The Lego Movie: Probably the success story—animated or not—of the first third of 2014.

Penguins of Madagacar: The Madagascar movies are reliable box-office smashes but have never been nominated at the Oscars.

Rio 2: Even when the first Rio got that odd Best Original Song nomination, the film didn’t make the short list.

Song of the Sea: The latest from animation distributor GKids, which gave us 2009 nominee The Secret of Kells, 2011’s Chico and Rita and A Cat in Paris, and 2013’s Ernest and Celestine.

The Tale of Princess Kaguya: The latest from Studio Ghibli, whose three previous nominees (The Wind Rises, Howl’s Moving Castle, and 2002 winner Spirited Away) were all directed by Hayao Miyazaki.

Of these nine movies, only two (Penguins and Song of the Sea) have yet to open, and neither one of them feels like they have the potential to become the kind of popular/critical hit to end up as the winner here. If I had to guess right now, I'd say your nominees are looking like Lego, Big Hero 6, How to Train Your Dragon 2, The Boxtrolls, and either Song of the Sea or Princess Kaguya.
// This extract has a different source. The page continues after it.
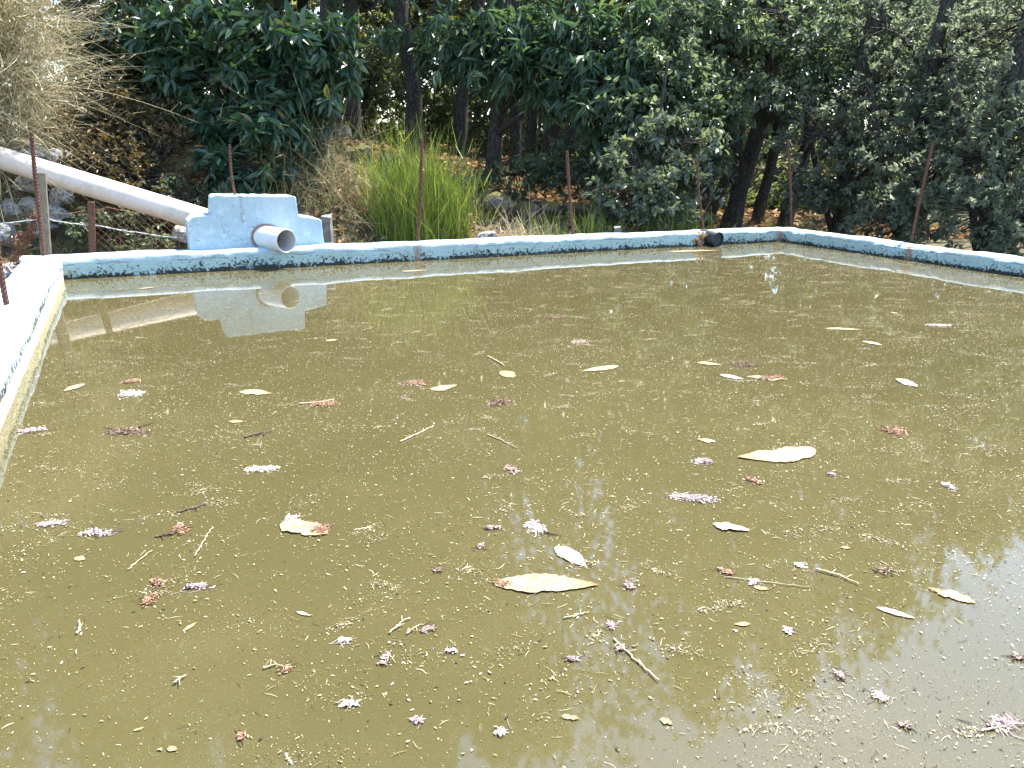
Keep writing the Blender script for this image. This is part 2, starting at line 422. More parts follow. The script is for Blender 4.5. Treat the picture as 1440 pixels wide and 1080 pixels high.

So who wins? Historically—the Best Animated Feature category has existed since 2001—there have been a few proven routes to the Oscar:

  1. Be a Best Picture nominee: Since the Best Picture category expanded beyond five nominees in 2009, animated films are suddenly welcome at the big table. Both Up in 2009 and Toy Story 3 in 2010 ended up among the 10 Best Picture nominees those years, and both walked to easy victories in the animated category.
  2. Be a massive blockbuster: Only two of the last 14 winners in this category have failed to crack $100 million, and in fact all but two of those movies failed to crack $200 million. If popularity isn't king in this category, it's at least a crown prince.
  3. Be Pixar: The animation studio has utterly dominated this category over the years, winning seven of the nine years in which it had a film nominated. Even a film like Brave, which had decidedly not set the world on fire like its predecessors, still managed to triumph in 2012 over a field that failed to produce a clear frontrunner. All things being equal, being Pixar sure helps.
  4. Don't be a sequel: The only sequel to ever win was Toy Story 3, and that one had rules 1-3 up there going for it. Otherwise sequels (or spin-offs, in the case of Puss-in-Boots) are zero-for-four.
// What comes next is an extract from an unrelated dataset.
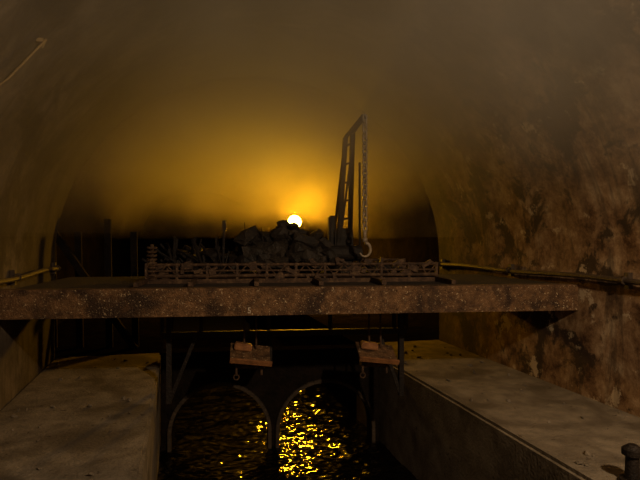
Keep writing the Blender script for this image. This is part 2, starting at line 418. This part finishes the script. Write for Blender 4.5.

So how do our prospective nominees line up?

You can rule out How to Train Your Dragon 2 due to Rule Four, and neither Boxtrolls, Song of the Sea, or The Tale of Princess Kaguya qualify for any of the four criteria. The only asterisk here, particularly for Kaguya, is to point to 2002, when Miyazaki's Spirited Away bested the field despite only $10 million at the box-office. That's the outlier example that gives all other art-before-commerce animated movies some hope. But beating out modest blockbusters like Ice Age and Lilo & Stitch and beating out two legitimate smashes is another story. So let's address the smashes.

Neither The Lego Movie nor Big Hero 6 will be cracking the Best Picture lineup, most likely, and neither are sequels nor Pixar. So is the race to Oscar ultimately a race to the highest box-office? Perhaps. The Lego Movie sits just north of $250 million, the third biggest domestic box-office take of the year. It's way too early to judge what the ceiling on Big Hero 6 will be, but we can compare opening weekends, and there we see that Lego took in $69 million in its first weekend, ahead of the $56 million that Big Hero 6 on a similar number of screens. It's not a perfect comparison. Lego came out in the dregs of February, when its biggest competition was the tepid Monuments Men. Big Hero 6 put up its numbers in a far more competitive November, beating out Interstellar, or haven't you heard? Obviously, the template for opening Big Hero 6 in November is last year's insane smash Frozen, but it's pretty clear that nobody's doing those numbers this year.

If Big Hero 6 can't out-dollar Lego, though, it's still got a trump card, and that card has mouse ears on it. Disney surely got a taste for winning with Frozen last year, and with Pixar not in the picture yet again, they're the brand name to contend with. Warner Brothers is far less pedigreed in this category, only having ever won with Happy Feet in 2006, and that was up against Cars, which even the Pixar fans were disappointed by. Moreso, the fact that Big Hero 6 will be far fresher in awards voters' minds can't hurt it. Perhaps The Lego Movie will be able to combat that with a few rousing renditions of "Everything Is Awesome" (a likely Best Original Song nominee) along the Oscar schmooze circuit.